Set exercise: Your task is to retype the lines between the line with "What Blender Python" and the line with "return m, nt, nt.nodes['Principled BSDF']", inclusive. Copy no pictures and no other lines.

Information supplied:
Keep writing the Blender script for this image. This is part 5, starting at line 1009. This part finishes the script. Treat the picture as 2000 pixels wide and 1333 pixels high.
==
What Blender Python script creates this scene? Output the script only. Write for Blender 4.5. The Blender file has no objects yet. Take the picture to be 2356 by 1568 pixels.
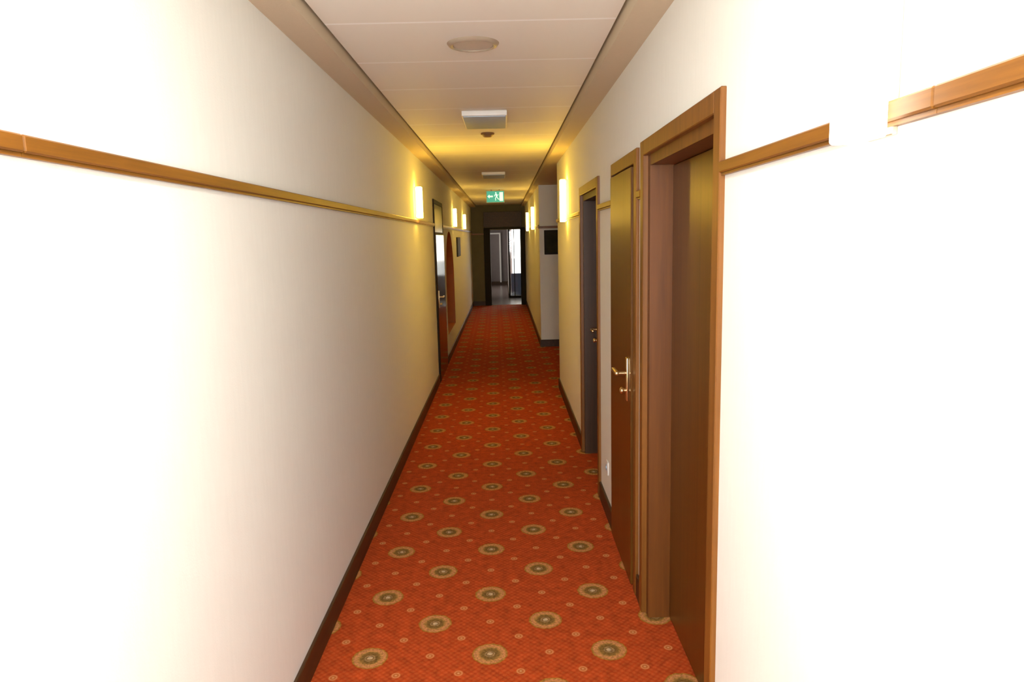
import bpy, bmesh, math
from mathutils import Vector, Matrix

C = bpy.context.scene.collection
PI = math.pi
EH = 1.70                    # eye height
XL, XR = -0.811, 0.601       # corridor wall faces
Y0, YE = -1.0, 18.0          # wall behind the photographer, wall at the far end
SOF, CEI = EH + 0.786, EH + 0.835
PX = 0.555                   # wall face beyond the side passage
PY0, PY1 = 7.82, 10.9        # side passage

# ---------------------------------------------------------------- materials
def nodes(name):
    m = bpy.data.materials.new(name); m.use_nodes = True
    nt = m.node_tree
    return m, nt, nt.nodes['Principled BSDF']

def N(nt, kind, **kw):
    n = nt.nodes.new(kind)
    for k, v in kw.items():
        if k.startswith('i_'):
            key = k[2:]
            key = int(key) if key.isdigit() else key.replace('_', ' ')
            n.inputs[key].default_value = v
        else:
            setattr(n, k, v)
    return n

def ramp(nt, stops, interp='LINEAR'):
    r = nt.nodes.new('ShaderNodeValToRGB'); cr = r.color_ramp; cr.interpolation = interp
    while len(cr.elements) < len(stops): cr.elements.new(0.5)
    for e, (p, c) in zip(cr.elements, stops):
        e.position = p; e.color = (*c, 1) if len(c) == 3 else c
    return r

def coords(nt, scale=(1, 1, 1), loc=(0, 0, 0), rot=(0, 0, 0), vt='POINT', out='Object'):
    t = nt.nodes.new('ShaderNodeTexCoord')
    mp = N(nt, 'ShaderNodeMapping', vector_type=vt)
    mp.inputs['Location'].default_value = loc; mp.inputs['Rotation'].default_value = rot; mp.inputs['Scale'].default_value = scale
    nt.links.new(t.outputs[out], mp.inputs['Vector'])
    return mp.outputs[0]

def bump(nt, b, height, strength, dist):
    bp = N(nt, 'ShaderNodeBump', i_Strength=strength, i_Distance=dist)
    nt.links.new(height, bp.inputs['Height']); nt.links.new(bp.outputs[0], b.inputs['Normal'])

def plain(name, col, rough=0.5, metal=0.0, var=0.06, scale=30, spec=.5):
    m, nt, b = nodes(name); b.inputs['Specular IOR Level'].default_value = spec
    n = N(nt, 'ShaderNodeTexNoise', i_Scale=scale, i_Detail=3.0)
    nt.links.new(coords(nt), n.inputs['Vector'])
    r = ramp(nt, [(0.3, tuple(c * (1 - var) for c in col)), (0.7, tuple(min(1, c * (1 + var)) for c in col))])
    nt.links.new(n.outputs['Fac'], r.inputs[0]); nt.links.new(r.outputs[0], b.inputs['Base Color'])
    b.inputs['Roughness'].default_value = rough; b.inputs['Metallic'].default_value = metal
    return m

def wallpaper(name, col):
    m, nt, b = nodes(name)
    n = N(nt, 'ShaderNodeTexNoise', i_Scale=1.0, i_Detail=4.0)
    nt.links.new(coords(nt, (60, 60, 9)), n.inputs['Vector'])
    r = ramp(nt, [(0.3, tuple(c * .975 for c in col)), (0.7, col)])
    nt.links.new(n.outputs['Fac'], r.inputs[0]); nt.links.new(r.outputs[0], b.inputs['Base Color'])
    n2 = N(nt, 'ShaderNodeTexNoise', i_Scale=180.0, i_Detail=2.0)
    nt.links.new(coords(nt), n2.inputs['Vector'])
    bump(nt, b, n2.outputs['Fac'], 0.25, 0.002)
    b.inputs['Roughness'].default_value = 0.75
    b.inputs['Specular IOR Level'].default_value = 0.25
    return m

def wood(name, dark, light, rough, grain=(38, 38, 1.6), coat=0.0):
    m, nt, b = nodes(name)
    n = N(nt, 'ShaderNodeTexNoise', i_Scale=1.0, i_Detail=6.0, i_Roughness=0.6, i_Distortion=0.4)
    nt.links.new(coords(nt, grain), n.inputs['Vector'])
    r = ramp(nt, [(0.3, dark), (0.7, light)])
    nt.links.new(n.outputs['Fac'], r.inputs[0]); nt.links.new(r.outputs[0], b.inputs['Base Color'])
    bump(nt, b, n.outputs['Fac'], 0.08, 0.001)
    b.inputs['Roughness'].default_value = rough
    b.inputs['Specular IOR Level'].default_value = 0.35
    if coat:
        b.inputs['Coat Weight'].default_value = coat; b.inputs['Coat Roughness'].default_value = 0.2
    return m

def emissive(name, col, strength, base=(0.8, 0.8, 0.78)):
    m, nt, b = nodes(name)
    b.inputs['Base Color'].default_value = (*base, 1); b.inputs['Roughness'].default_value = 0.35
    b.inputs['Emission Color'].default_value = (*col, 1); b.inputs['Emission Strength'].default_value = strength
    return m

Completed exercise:
What Blender Python script creates this scene? Output the script only. Write for Blender 4.5. The Blender file has no objects yet. Take the picture to be 2356 by 1568 pixels.
import bpy, bmesh, math
from mathutils import Vector, Matrix

C = bpy.context.scene.collection
PI = math.pi
EH = 1.70                    # eye height
XL, XR = -0.811, 0.601       # corridor wall faces
Y0, YE = -1.0, 18.0          # wall behind the photographer, wall at the far end
SOF, CEI = EH + 0.786, EH + 0.835
PX = 0.555                   # wall face beyond the side passage
PY0, PY1 = 7.82, 10.9        # side passage

# ---------------------------------------------------------------- materials
def nodes(name):
    m = bpy.data.materials.new(name); m.use_nodes = True
    nt = m.node_tree
    return m, nt, nt.nodes['Principled BSDF']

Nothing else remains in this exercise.